## GOAL
The lines to be extracted run from the start of the listing through the line containing "# doorway line"; copy them exactly and nothing else.

*** INFORMATION SHOWN

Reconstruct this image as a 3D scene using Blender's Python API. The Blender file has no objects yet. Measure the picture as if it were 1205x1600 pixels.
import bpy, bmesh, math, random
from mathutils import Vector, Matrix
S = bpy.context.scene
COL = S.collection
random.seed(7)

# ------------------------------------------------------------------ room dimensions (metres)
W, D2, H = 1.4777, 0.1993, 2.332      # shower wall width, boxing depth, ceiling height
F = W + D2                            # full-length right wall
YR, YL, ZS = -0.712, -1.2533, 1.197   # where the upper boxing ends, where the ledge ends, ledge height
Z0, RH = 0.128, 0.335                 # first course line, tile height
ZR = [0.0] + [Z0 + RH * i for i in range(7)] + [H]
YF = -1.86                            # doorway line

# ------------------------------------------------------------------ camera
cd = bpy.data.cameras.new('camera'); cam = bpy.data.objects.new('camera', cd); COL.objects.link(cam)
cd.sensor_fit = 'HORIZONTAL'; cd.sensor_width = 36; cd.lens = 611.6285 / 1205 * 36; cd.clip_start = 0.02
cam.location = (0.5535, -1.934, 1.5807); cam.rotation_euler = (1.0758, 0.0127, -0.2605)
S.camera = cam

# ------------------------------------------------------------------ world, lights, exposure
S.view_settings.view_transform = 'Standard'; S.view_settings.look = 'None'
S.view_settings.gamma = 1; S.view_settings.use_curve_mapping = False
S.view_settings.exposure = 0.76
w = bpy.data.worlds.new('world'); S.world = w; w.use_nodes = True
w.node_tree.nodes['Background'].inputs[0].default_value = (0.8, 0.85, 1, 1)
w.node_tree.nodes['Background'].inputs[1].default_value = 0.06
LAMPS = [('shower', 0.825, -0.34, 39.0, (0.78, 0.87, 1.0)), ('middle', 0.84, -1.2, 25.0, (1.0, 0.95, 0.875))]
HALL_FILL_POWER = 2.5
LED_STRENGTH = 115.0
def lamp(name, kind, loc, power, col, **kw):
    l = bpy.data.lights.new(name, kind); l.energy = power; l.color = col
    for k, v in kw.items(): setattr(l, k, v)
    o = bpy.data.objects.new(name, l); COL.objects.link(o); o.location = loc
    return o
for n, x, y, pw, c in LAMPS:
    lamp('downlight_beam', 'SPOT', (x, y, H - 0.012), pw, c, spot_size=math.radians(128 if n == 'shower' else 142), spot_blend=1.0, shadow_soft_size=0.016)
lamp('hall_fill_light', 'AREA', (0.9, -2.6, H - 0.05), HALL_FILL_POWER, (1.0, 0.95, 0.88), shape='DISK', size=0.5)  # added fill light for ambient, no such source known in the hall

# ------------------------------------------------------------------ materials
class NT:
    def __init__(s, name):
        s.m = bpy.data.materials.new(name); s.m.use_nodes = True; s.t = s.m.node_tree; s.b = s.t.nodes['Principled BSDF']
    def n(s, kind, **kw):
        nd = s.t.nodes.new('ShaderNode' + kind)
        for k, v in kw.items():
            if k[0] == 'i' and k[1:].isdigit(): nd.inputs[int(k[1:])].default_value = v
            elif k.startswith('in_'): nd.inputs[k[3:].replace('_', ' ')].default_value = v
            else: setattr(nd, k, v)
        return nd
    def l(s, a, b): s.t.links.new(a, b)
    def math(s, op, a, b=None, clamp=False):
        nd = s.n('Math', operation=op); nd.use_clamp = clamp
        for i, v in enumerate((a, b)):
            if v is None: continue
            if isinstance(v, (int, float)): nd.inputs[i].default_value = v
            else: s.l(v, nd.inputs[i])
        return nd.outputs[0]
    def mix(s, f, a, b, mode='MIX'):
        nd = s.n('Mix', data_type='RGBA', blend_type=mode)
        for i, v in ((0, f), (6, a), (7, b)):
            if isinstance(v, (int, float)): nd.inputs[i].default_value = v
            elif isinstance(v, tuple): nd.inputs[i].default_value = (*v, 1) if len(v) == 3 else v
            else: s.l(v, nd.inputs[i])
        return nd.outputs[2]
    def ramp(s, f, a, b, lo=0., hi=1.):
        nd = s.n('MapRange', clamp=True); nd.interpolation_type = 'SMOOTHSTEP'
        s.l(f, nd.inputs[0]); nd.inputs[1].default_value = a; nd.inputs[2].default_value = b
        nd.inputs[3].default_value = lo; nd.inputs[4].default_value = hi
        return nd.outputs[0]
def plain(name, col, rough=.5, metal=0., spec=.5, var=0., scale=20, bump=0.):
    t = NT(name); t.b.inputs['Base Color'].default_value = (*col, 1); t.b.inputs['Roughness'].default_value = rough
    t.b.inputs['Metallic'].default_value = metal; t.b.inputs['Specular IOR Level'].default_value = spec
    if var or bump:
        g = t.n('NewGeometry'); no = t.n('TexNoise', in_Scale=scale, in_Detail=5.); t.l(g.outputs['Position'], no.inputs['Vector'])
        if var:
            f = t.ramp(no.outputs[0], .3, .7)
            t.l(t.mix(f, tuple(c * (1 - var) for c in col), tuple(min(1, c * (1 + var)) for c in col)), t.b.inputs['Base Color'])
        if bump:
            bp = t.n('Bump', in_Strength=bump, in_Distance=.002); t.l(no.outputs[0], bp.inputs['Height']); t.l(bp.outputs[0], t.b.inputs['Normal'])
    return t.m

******

## SOLUTION TO THIS TASK
Reconstruct this image as a 3D scene using Blender's Python API. The Blender file has no objects yet. Measure the picture as if it were 1205x1600 pixels.
import bpy, bmesh, math, random
from mathutils import Vector, Matrix
S = bpy.context.scene
COL = S.collection
random.seed(7)

# ------------------------------------------------------------------ room dimensions (metres)
W, D2, H = 1.4777, 0.1993, 2.332      # shower wall width, boxing depth, ceiling height
F = W + D2                            # full-length right wall
YR, YL, ZS = -0.712, -1.2533, 1.197   # where the upper boxing ends, where the ledge ends, ledge height
Z0, RH = 0.128, 0.335                 # first course line, tile height
ZR = [0.0] + [Z0 + RH * i for i in range(7)] + [H]
YF = -1.86                            # doorway line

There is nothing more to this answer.